Obamas Hand galt quasi mehr als jene des Stellvertreters Gottes, ich selbst schüttelte danach sofort die Hand des Freundes, um quasi indirekt die Hand Obamas geschüttelt zu haben. Ich habe allerdings auch schon Hände geschüttelt von Leuten, die Hände von Diktatoren geschüttelt haben. Man käme wahrscheinlich auf ganz wundervolle, aber auch schreckliche Stammbäume des globalen Händeschüttelns, wenn man das mal alles nachverfolgen würde.

Zurück zu Obama: Wir waren damals alle verrückt und ahnten natürlich noch nicht, dass der neue Präsident schon die größten Schwierigkeiten haben würde, allein eine Gesundheitsreform in seinem Land durchzusetzen. Im November 2016 lief dieser Freund nicht mal mehr zum Hotel Adlon, wo der schon ganz grau und müde gewordene Obama beim Abschiedsbesuch in Berlin residierte. Niemand lief mehr zum Präsidenten, acht Jahre hatten gereicht.

Wie viel Macht hatte dieser Präsident der USA, den wir sogar für Gott hielten? Und ist die Obama-Enttäuschung nicht jetzt die große Hoffnung? Hat nicht ein amerikanischer Präsident weder die Macht, die Welt zu retten, noch sie zu zerstören oder die Demokratie abzuschaffen?
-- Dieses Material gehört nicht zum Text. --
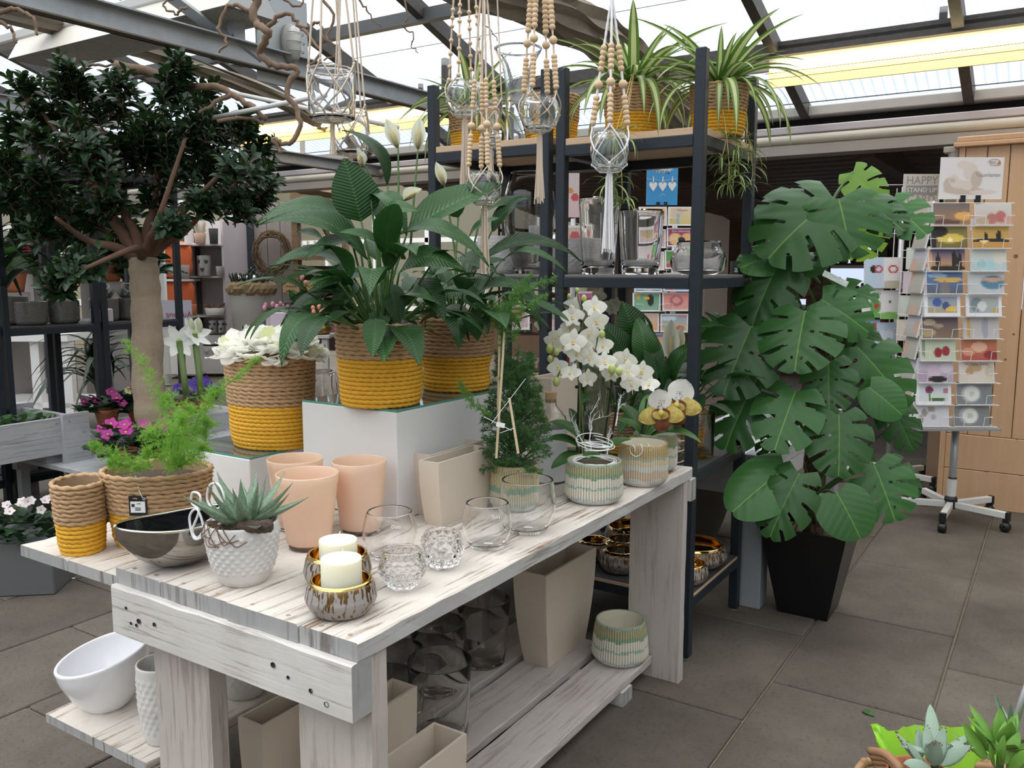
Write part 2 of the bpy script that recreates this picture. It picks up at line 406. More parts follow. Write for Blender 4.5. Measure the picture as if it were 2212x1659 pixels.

Kann Trump also einfach so seine Gegner ins Gefängnis werfen, eine Mauer zu Mexiko bauen, zudem aus der Nato austreten, Muslime rauswerfen, die Abtreibung abschaffen, den Welthandel stoppen, die Folter wieder offiziell einführen, die Justiz unterwandern usw.?

Ein Atomkoffer in der Hand des Adjutanten in Amerika ist sicher

Gewiss, Trump wird es leichter haben als Obama: eine republikanische Mehrheit in beiden Kammern des Kongresses, eine konservative Übermacht im Obersten Gerichtshof, aber ich kann mir nicht vorstellen, dass so ein Kongress, dass so eine gewachsene Demokratie, wie es so schön heißt, all das mitmachen würde.

Seltsam, ich war nie ein Amerika-Anhänger, aber seit zum Beispiel der türkische Präsident sein Land verwüstet (das allerdings nie eine demokratische Tradition kannte, weshalb europäische Mahnungen selbst für liberalere Türken uninformiert und bevormundend wirken), seit Präsident Erdogan oder auch Putin machen, was sie wollen, glaube ich fest daran, dass ein Atomkoffer in der Hand des Adjutanten in Amerika immer noch sicher ist und ein amerikanischer Präsident nicht in der Lage sein wird, alle institutionellen checks and balances der Demokratie außer Kraft zu setzen.

God Bless America! Das hätte ich jetzt nicht gedacht: dass mir so ein Satz jemals aus der Feder fließen würde.